When I first started working on the game, the Mid-Autumn Festival was my primary cultural inspiration. (I even wanted to call the game Lanterns: The Mid-Autumn Festival, which didn’t quite roll off the tongue and wouldn’t be familiar to most of our audience.) I think the story of how the connection to the other festival evolved is worth writing down.

When I started working to Beth (the artist), I imagined the tiles would have streets and buildings and other architecture. To get the perspective so that the tiles could be rotated in any direction, the scenes had to be illustrated from directly over head. The beautiful examples of Chinese architecture I had pinned would essentially look just like squares from directly over head. I had put a number of water scenes in the Pinterest board, and Beth kept asking about and recommending a water scene instead.
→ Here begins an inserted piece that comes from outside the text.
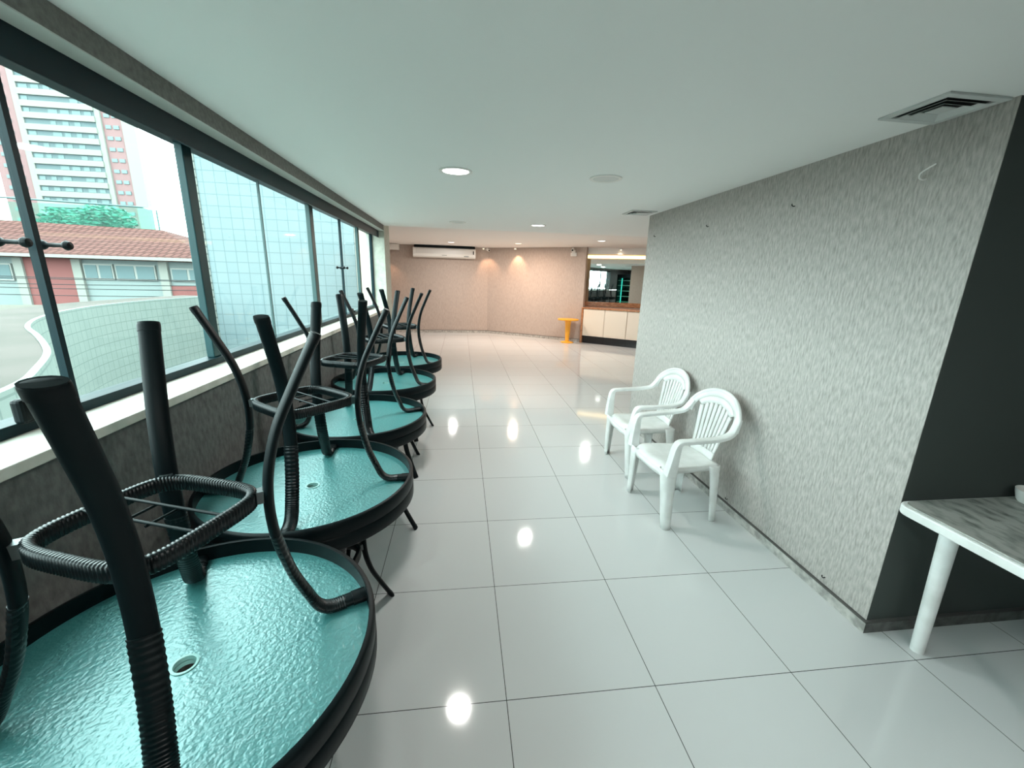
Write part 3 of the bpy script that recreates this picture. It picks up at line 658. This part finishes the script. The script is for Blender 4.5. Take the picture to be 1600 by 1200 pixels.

The first sketch she sent over on water looked amazing, and we went with it.

When we started blind play-testing, the theme was tied to the idea of a market. (Players decided how to decorate the lake, and then the lantern cards were essentially purchase orders to go buy those lanterns at the market.) We got a number of comments from testers that the theme felt too business-y, and some others said that they weren’t really sure what the cards represented or what they were doing thematically.

One great tester wrote up a lengthy idea for changing to a festival from a month before, the Ghost Festival. He had some great ideas, and the idea of lanterns floating in the water was more closely tied to that festival than the Mid-Autumn Festival. (Lanterns float away down the river in that festival, so it’s not exactly the same idea.) Overall, the tone of that festival was a bit more serious/somber and less festive/celebratory than I wanted for the game, but I liked the idea of dedicating sets lanterns much better than buying them from a market. That changed the lantern cards from something like a purchase order to something more like a receipt.

At Gen Con, I demoed the game to someone with a Ph.D. in Chinese. She loved the game, and she talked with me about how the thematic elements could be tied in a little more closely with Chinese culture. I learned about filial piety, a key virtue in Chinese culture, and we decided to tie victory points to that. Players demonstrate their filial piety by dedicating sets of lanterns they place to their ancestors. (This filial piety is a tough concept for us Westerners to grasp, and she recommended we loosely translate it as “honor.”) Emphasizing filial piety tied the game more closely to the Ghost Festival, and I asked her this over email:

“I suppose our ‘harvest festival’ in the game is a bit of a mixture of those two festivals now, some of the themes from Ghost Festival (water, dedicating to ancestors) in the context of the Mid-Autumn Festival (festive celebration).”

She replied:

“I like the mixing of the fall festivals and the way the lanterns float on water. It works for me. It’s elegant, it’s referential without being targeted so much that it’s limited, and it’s culturally appropriate.”

These new thematic elements are reflected in the video script I posted a couple weeks ago, and they are now also present on BGG and on the Kickstarter page.